Rocky Brands, Inc. reported second quarter net sales increased 15.8 percent to $68.8 million versus net sales of $59.4 million in the second quarter of 2013. The company reported second quarter net income of $1.5 million, or 20 cents per diluted share compared with net income of $1.8 million, or cents 24 per diluted share in the second quarter of 2013.

The company's brands include Rocky, Georgia Boot, Durango, Lehigh, Creative Recreation, and the licensed brand Michelin.

David Sharp, president and chief executive officer, commented, “The investments we’ve made towards growing our brands and overall business continue to fuel record top-line results. For the second consecutive quarter each of our major wholesale categories, Work, Western, and Hunting, generated double digit sales increases on a percentage basis while the momentum in our commercial military and duty businesses accelerated following a solid start to the year. As we move into the back half of 2014, we believe we can continue to drive growth through compelling and innovative product introductions and begin delivering improved profitability through gross margin expansion and increased operating expense leverage. Our plans include capitalizing on the opportunities we believe exist for Creative Recreation within the broader casual footwear market. We are pleased with our recent accomplishments and look forward to building on our success in the quarters and years ahead.”

Second Quarter Review

Net sales for the second quarter increased 15.8 percent to $68.8 million compared to $59.4 million a year ago. Wholesale sales for the second quarter increased 23.7 percent to $56.7 million compared to $45.8 million for the same period in 2013. This included a 16.8 percent increase in wholesale sales of the company’s legacy brands. Retail sales for the second quarter increased to $10.1 million compared to $9.8 million for the same period last year. Military segment sales for the second quarter decreased to $2.0 million compared to $3.8 million in the second quarter of 2013.

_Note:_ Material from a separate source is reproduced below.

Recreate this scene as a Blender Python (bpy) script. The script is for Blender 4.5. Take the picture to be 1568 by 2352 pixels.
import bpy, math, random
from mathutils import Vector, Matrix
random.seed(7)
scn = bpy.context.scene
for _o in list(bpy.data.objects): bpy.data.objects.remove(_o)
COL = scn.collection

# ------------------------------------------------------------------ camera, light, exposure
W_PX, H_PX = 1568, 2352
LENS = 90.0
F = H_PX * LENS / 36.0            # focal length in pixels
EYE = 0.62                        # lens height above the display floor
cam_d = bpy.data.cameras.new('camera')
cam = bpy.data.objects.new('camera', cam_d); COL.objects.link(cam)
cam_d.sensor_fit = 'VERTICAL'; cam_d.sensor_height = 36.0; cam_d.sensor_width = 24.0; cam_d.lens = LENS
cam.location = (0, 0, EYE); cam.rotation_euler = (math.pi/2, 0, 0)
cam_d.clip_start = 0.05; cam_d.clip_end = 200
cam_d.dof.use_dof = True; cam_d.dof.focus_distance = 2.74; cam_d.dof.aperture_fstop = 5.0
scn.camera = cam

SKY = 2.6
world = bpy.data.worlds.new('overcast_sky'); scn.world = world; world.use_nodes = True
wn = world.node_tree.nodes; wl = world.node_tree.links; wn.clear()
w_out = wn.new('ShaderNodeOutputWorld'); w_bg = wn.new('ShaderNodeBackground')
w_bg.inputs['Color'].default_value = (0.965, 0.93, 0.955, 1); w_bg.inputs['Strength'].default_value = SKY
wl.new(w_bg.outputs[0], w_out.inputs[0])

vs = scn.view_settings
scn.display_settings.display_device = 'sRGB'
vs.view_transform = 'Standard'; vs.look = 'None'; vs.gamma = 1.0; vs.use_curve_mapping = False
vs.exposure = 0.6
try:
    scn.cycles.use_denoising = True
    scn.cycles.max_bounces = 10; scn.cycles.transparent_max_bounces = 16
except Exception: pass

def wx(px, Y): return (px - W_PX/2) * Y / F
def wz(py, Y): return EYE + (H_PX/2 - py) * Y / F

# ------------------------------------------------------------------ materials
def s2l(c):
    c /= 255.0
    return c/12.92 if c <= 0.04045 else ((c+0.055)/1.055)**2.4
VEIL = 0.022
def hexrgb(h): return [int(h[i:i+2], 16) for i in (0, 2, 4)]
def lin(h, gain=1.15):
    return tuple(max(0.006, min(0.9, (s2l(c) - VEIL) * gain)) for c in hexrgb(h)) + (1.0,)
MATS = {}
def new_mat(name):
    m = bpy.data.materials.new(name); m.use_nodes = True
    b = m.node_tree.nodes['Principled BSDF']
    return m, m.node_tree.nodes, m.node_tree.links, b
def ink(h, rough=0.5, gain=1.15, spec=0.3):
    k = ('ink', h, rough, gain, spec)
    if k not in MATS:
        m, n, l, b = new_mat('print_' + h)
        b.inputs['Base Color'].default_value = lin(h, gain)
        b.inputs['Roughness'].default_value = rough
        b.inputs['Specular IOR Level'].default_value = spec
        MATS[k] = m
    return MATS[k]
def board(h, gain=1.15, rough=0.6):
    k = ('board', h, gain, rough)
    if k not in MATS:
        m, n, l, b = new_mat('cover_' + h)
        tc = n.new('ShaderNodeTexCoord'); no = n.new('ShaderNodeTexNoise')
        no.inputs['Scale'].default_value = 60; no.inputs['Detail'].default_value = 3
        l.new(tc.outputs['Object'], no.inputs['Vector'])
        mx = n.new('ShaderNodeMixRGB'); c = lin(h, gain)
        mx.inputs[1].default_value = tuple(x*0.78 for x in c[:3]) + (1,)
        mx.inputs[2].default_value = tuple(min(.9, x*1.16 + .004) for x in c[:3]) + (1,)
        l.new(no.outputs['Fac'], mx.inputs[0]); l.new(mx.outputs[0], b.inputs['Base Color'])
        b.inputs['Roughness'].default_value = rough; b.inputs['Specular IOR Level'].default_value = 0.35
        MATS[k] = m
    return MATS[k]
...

Gross margin in the second quarter of 2014 was $22.6 million, or 32.8 percent of sales, compared to $20.3 million, or 34.2 percent of sales, for the same period last year. The 140 basis point decrease was driven by the combination of lower wholesale margins due primarily to costs associated with the seeding program with a key retail partner we announced in the first quarter of 2014 and lower retail gross margin than a year ago resulting from the completed transition to a web based retail platform which carries lower gross margin and lower operating expenses compared to the previous mobile store structure.

Selling, general and administrative (SG&A) expenses were $20.0 million, or 29.1 percent of net sales, for the second quarter of 2014 compared to $17.4 million, or 29.4 percent of net sales, a year ago. The $2.6 million increase in SG&A expenses was due largely to the additional expenses associated with the Creative Recreation brand, which was acquired in December 2013, and higher compensation expense related to a new mid-year bonus program that wasn’t in place a year ago. The 30 basis point improvement in SG&A as a percent of net sales was driven by leveraging expenses on higher sales.

Income from operations was $2.5 million, or 3.7 percent of net sales, compared to $2.9 million, or 4.8 percent of net sales, a year ago.

Interest expense was $0.2 million for the second quarter of 2014, versus $0.1 million for the same period last year.

The company’s funded debt was $43.4 million at June 30, 2014 versus $31.4 million at June 30, 2013. The majority of the increase was related to additional borrowings to fund the acquisition of Creative Recreation in the fourth quarter of 2013.

Inventory increased 6.5 percent, or $5.3 million, to $86.4 million at June 30, 2014 compared with $81.2 million on the same date a year ago. Inventory at June 30, 2014 included approximately $2.8 million associated with the acquisition of Creative Recreation. Based on current sales trends and the fall order book, the company remains comfortable with its current inventory position.